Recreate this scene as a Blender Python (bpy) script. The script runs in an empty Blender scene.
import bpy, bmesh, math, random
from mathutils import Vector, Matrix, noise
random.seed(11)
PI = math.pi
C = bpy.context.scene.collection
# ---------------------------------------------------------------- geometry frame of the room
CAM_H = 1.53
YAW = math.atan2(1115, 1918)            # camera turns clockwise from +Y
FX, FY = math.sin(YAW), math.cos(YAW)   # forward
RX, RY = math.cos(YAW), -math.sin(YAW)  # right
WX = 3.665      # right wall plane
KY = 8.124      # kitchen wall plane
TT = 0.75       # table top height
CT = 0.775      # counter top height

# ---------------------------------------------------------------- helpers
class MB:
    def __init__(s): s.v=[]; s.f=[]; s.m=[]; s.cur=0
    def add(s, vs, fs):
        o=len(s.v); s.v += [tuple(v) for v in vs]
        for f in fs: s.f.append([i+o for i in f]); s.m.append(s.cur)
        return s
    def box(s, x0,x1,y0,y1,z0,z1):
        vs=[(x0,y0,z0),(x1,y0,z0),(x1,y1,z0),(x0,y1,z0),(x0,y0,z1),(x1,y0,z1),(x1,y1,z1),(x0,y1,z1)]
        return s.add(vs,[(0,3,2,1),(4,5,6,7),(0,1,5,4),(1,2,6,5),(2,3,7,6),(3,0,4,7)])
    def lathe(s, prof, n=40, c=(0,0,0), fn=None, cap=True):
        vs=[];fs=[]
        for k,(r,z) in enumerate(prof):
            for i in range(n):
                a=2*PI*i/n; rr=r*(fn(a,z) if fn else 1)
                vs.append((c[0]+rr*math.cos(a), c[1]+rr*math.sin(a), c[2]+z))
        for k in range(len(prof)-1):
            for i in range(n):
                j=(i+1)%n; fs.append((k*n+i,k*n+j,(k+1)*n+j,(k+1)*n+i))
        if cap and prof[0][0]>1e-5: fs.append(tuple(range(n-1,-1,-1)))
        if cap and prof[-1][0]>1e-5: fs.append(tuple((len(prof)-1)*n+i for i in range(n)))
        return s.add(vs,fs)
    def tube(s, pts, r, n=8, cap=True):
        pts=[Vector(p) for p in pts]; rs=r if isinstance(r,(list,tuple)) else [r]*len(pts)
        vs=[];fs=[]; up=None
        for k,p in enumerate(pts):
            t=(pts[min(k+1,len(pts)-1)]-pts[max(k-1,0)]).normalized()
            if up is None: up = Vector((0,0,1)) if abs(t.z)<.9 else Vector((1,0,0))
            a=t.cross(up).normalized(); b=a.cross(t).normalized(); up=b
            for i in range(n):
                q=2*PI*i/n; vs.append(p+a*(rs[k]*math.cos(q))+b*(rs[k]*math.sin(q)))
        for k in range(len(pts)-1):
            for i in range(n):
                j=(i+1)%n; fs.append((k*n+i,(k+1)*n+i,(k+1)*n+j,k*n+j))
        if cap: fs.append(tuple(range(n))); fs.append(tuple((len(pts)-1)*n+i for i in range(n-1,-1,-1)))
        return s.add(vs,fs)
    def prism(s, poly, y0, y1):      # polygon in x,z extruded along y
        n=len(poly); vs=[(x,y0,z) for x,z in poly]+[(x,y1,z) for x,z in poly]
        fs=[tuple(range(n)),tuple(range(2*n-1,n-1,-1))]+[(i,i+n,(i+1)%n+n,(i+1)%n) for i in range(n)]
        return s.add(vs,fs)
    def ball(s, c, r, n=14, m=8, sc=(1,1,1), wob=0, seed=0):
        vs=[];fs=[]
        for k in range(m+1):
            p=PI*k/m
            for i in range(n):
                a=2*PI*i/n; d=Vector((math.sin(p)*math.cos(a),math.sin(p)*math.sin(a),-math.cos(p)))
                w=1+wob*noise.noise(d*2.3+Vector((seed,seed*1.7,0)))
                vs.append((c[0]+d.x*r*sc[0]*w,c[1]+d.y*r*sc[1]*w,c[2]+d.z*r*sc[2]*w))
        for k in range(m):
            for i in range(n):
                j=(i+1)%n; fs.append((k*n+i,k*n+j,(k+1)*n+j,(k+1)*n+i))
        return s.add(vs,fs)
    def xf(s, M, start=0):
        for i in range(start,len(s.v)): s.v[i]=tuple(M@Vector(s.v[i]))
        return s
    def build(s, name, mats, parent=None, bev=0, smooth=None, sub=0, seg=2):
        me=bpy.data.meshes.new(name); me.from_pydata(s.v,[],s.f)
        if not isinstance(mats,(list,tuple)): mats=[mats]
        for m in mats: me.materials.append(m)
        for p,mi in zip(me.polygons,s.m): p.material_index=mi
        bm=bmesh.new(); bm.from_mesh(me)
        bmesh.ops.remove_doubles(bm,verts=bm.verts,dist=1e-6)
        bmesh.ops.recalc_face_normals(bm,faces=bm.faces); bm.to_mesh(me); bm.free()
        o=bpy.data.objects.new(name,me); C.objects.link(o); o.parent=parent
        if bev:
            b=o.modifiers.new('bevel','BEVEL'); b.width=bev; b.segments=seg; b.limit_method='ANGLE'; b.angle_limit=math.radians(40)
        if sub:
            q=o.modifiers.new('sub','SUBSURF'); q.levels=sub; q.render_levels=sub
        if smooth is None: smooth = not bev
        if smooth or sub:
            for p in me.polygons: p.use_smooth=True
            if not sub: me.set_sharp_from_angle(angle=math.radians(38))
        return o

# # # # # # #

§ Set problem:
Transcribe the entire listing above precisely.

§ Result:
Recreate this scene as a Blender Python (bpy) script. The script runs in an empty Blender scene.
import bpy, bmesh, math, random
from mathutils import Vector, Matrix, noise
random.seed(11)
PI = math.pi
C = bpy.context.scene.collection
# ---------------------------------------------------------------- geometry frame of the room
CAM_H = 1.53
YAW = math.atan2(1115, 1918)            # camera turns clockwise from +Y
FX, FY = math.sin(YAW), math.cos(YAW)   # forward
RX, RY = math.cos(YAW), -math.sin(YAW)  # right
WX = 3.665      # right wall plane
KY = 8.124      # kitchen wall plane
TT = 0.75       # table top height
CT = 0.775      # counter top height

# ---------------------------------------------------------------- helpers
class MB:
    def __init__(s): s.v=[]; s.f=[]; s.m=[]; s.cur=0
    def add(s, vs, fs):
        o=len(s.v); s.v += [tuple(v) for v in vs]
        for f in fs: s.f.append([i+o for i in f]); s.m.append(s.cur)
        return s
    def box(s, x0,x1,y0,y1,z0,z1):
        vs=[(x0,y0,z0),(x1,y0,z0),(x1,y1,z0),(x0,y1,z0),(x0,y0,z1),(x1,y0,z1),(x1,y1,z1),(x0,y1,z1)]
        return s.add(vs,[(0,3,2,1),(4,5,6,7),(0,1,5,4),(1,2,6,5),(2,3,7,6),(3,0,4,7)])
    def lathe(s, prof, n=40, c=(0,0,0), fn=None, cap=True):
        vs=[];fs=[]
        for k,(r,z) in enumerate(prof):
            for i in range(n):
                a=2*PI*i/n; rr=r*(fn(a,z) if fn else 1)
                vs.append((c[0]+rr*math.cos(a), c[1]+rr*math.sin(a), c[2]+z))
        for k in range(len(prof)-1):
            for i in range(n):
                j=(i+1)%n; fs.append((k*n+i,k*n+j,(k+1)*n+j,(k+1)*n+i))
        if cap and prof[0][0]>1e-5: fs.append(tuple(range(n-1,-1,-1)))
        if cap and prof[-1][0]>1e-5: fs.append(tuple((len(prof)-1)*n+i for i in range(n)))
        return s.add(vs,fs)
    def tube(s, pts, r, n=8, cap=True):
        pts=[Vector(p) for p in pts]; rs=r if isinstance(r,(list,tuple)) else [r]*len(pts)
        vs=[];fs=[]; up=None
        for k,p in enumerate(pts):
            t=(pts[min(k+1,len(pts)-1)]-pts[max(k-1,0)]).normalized()
            if up is None: up = Vector((0,0,1)) if abs(t.z)<.9 else Vector((1,0,0))
            a=t.cross(up).normalized(); b=a.cross(t).normalized(); up=b
            for i in range(n):
                q=2*PI*i/n; vs.append(p+a*(rs[k]*math.cos(q))+b*(rs[k]*math.sin(q)))
        for k in range(len(pts)-1):
            for i in range(n):
                j=(i+1)%n; fs.append((k*n+i,(k+1)*n+i,(k+1)*n+j,k*n+j))
        if cap: fs.append(tuple(range(n))); fs.append(tuple((len(pts)-1)*n+i for i in range(n-1,-1,-1)))
        return s.add(vs,fs)
    def prism(s, poly, y0, y1):      # polygon in x,z extruded along y
        n=len(poly); vs=[(x,y0,z) for x,z in poly]+[(x,y1,z) for x,z in poly]
        fs=[tuple(range(n)),tuple(range(2*n-1,n-1,-1))]+[(i,i+n,(i+1)%n+n,(i+1)%n) for i in range(n)]
        return s.add(vs,fs)
    def ball(s, c, r, n=14, m=8, sc=(1,1,1), wob=0, seed=0):
        vs=[];fs=[]
        for k in range(m+1):
            p=PI*k/m
            for i in range(n):
                a=2*PI*i/n; d=Vector((math.sin(p)*math.cos(a),math.sin(p)*math.sin(a),-math.cos(p)))
                w=1+wob*noise.noise(d*2.3+Vector((seed,seed*1.7,0)))
                vs.append((c[0]+d.x*r*sc[0]*w,c[1]+d.y*r*sc[1]*w,c[2]+d.z*r*sc[2]*w))
        for k in range(m):
            for i in range(n):
                j=(i+1)%n; fs.append((k*n+i,k*n+j,(k+1)*n+j,(k+1)*n+i))
        return s.add(vs,fs)
    def xf(s, M, start=0):
        for i in range(start,len(s.v)): s.v[i]=tuple(M@Vector(s.v[i]))
        return s
    def build(s, name, mats, parent=None, bev=0, smooth=None, sub=0, seg=2):
        me=bpy.data.meshes.new(name); me.from_pydata(s.v,[],s.f)
        if not isinstance(mats,(list,tuple)): mats=[mats]
        for m in mats: me.materials.append(m)
        for p,mi in zip(me.polygons,s.m): p.material_index=mi
        bm=bmesh.new(); bm.from_mesh(me)
        bmesh.ops.remove_doubles(bm,verts=bm.verts,dist=1e-6)
        bmesh.ops.recalc_face_normals(bm,faces=bm.faces); bm.to_mesh(me); bm.free()
        o=bpy.data.objects.new(name,me); C.objects.link(o); o.parent=parent
        if bev:
            b=o.modifiers.new('bevel','BEVEL'); b.width=bev; b.segments=seg; b.limit_method='ANGLE'; b.angle_limit=math.radians(40)
        if sub:
            q=o.modifiers.new('sub','SUBSURF'); q.levels=sub; q.render_levels=sub
        if smooth is None: smooth = not bev
        if smooth or sub:
            for p in me.polygons: p.use_smooth=True
            if not sub: me.set_sharp_from_angle(angle=math.radians(38))
        return o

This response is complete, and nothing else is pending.